__Given task__. Some lines in the records below may hold the word "Write"; give the number of those lines and nothing else.

═════ Data rows ═════

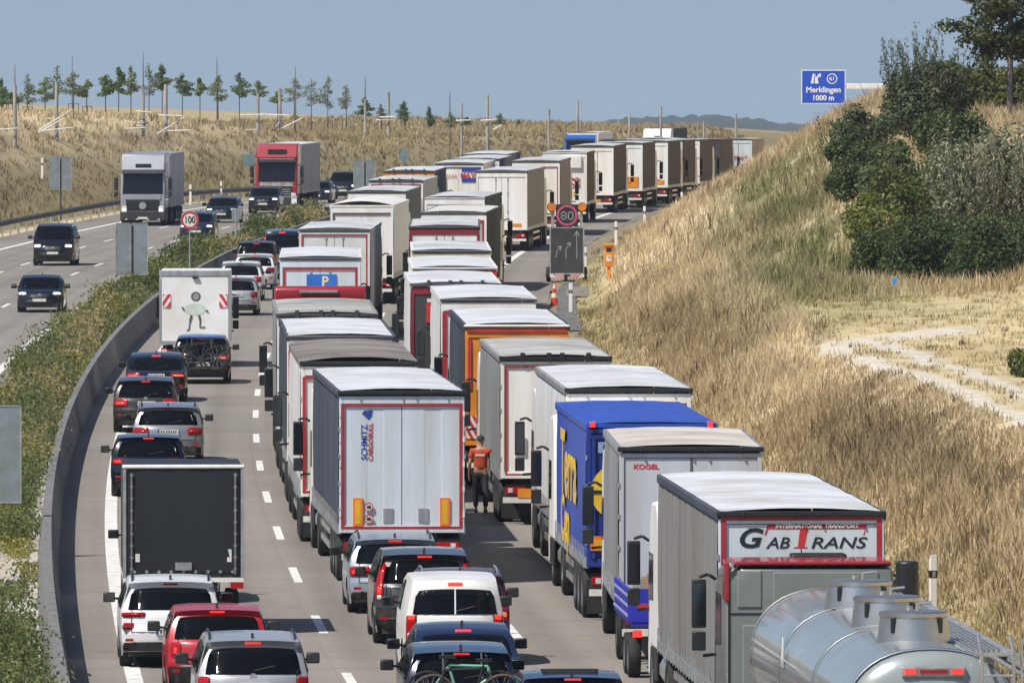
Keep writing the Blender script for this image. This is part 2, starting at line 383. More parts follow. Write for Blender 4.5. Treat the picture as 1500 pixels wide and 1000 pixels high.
strip('gutter', -1.25, -.70, 120, 620, .135, pm('pale gravel strip', (.52, .50, .46), .95, 0, .22, 5, bump=.4), wav=.25, step=1.0)
MARK = pm('white road marking', (.74, .74, .72), .7, 0, .13, 3)
strip('edge_marking', .70, .98, 120, 1100, .004, MARK)
strip('edge_marking', 11.55, 11.85, 120, 1100, .004, MARK)
strip('edge_marking', -4.12, -3.82, 120, 1100, .004, MARK)
strip('edge_marking', -14.4, -14.1, 120, 1100, .004, MARK)
mk = MB()
for off, ph in ((4.52, 219.2), (8.02, 198.1), (-7.1, 481.4), (-10.6, 501.0)):
    for i in range(-12, 50):
        a = ph + 18 * i
        if a < 125 or a > 1050: continue
        c = MB(); rows = []
        for t in (-3, -1, 1, 3):
            y = a + t; rows.append([(float(cx(y)) + off - .085, y, float(rz(y)) + .004), (float(cx(y)) + off + .085, y, float(rz(y)) + .004)])
        mk.grid(rows)
kind(mk.build('lane_marking', MARK), 'structure')
# soft verge, stone drain and pad beside the carriageway
strip('verge', 14.4, 15.6, 110, 1100, -.012, pm('verge soil', (.30, .245, .15), .95, 0, .3, 2.2, bump=.4), wav=.3, step=1.5)
strip('drain', 14.75, 15.55, 392, 470, .03, pm('rough stone drain', (.20, .20, .195), .9, 0, .45, 6, bump=1.0), wav=.3, step=1.0)
strip('paved_pad', 15.1, 17.0, 440, 456, .05, pm('worn asphalt pad', (.24, .225, .2), .9, 0, .2, 2), step=1.0)

# concrete step barrier (one continuous wall along the median)
def sweep(mb, prof, y0, y1, step, m=0, wob=0.0):
    rows = []
    for a in np.arange(y0, y1 + .1, step):
        rows.append([(float(cx(a)) + o, a, float(rz(a)) + z) for o, z in prof])
    mb.grid(rows, m); return mb
bm_ = sweep(MB(), [(-.28, -.05), (-.28, .10), (-.36, .34), (-.42, .83), (-.44, .87), (-.60, .87), (-.62, .83), (-.69, .34), (-.74, .0)], 120, 1100, 2.5)
for a in range(126, 800, 6):
    rows = []
    for o, z in [(-.276, .0), (-.276, .10), (-.356, .34), (-.416, .835), (-.438, .874), (-.60, .874)]:
        rows.append([(float(cx(a)) + o, a - .012, float(rz(a)) + z), (float(cx(a)) + o, a + .012, float(rz(a)) + z)])
    bm_.grid(rows, 1)
tag(bm_.build('concrete_barrier', [CONC, pm('dark joint', (.1, .1, .1), .9)], None, 30), 'long pale concrete barrier wall curving along the median', 'barrier')

def guardrail(label, off, y0, y1, side):
    r = thing('guardrail', label, 'guardrail', lane(off, y0))
    inv = Matrix.Translation(Vector(lane(off, y0))).inverted()
    pr = [(0, .47), (.03 * side, .50), (.08 * side, .53), (.08 * side, .57), (.02 * side, .61), (.08 * side, .65), (.08 * side, .70), (.03 * side, .74), (0, .78), (-.02 * side, .75), (-.02 * side, .49)]
    b = sweep(MB(), [(off + o, z) for o, z in pr], y0, y1, 2.0).build('rail', GALV if side < 0 else pm('shade darkened guardrail', (.15, .15, .15), .75, 0, .2, 2), r, 60); b.data.transform(inv)  # far rail: its shadow side is painted in as a darker base colour
    n = 0; a = y0 + 1
    while a < y1 and n < 100:
        x, y, z = lane(off, a)
        p = MB().box(x - .05 - .05 * side, x + .05 - .05 * side, y - .06, y + .06, z - .2, z + .72).build('post', GALV, r); p.data.transform(inv)
        a += 4.0 if y1 - y0 < 400 else 4.6; n += 1
    return r
guardrail('galvanised steel guardrail beside the tanker and the dry slope', 15.3, 134, 208, -1)
guardrail('long galvanised guardrail along the far side of the oncoming carriageway', -17.3, 430, 872, 1)

# distant wooded ridge, faded by the haze
FARW = pm('far woodland', (.030, .050, .028), .95, 0, .35, .02)
def ridge(name, Y, x0, x1, base, prof, depth):
    xs = np.linspace(x0, x1, 260); rows = []
    for j, (dy, f) in enumerate(((0, 0), (depth * .1, .6), (depth * .25, .86), (depth * .5, 1.0), (depth, .2))):
        row = []
        for x in xs:
            px = 750 + x * F / Y; t = np.interp(px, prof[0], prof[1])
            hgt = CAMZ + (185 - t) / F * Y - base
            w = (fbm(x * .05, 1.7 + j) - .5) * .10 + (vnoise(x * .4, 3 + j) - .5) * .10
            row.append((x * (Y + dy) / Y, Y + dy, base + max(0, hgt * f * (1 + w))))
        rows.append(row)
    return kind(MB().grid(rows, 0).build(name, FARW, None, 60), 'structure')
ridge('distant_hill', 6200, -260, 260, -4, ([560, 620, 640, 700, 760, 830, 880, 900, 960, 1020, 1070, 1130, 1170, 1220, 1400], [190, 187, 185, 183, 186, 184, 179, 174, 170, 168, 171, 177, 181, 184, 188]), 500)
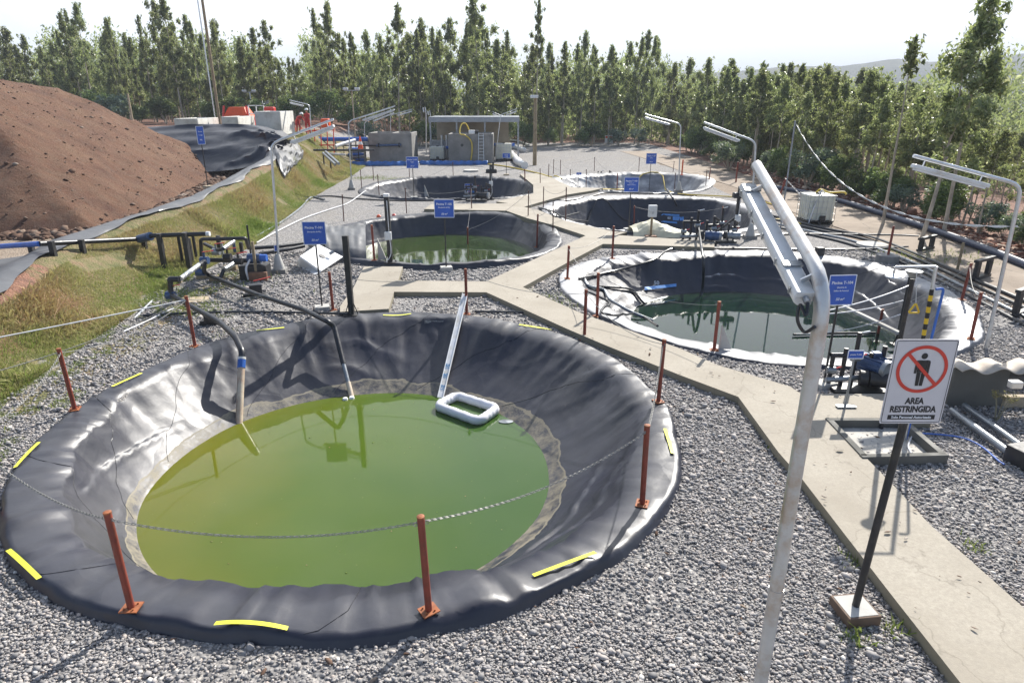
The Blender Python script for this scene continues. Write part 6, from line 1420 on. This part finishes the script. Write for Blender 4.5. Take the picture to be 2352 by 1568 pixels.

═════

__Completed task__. 2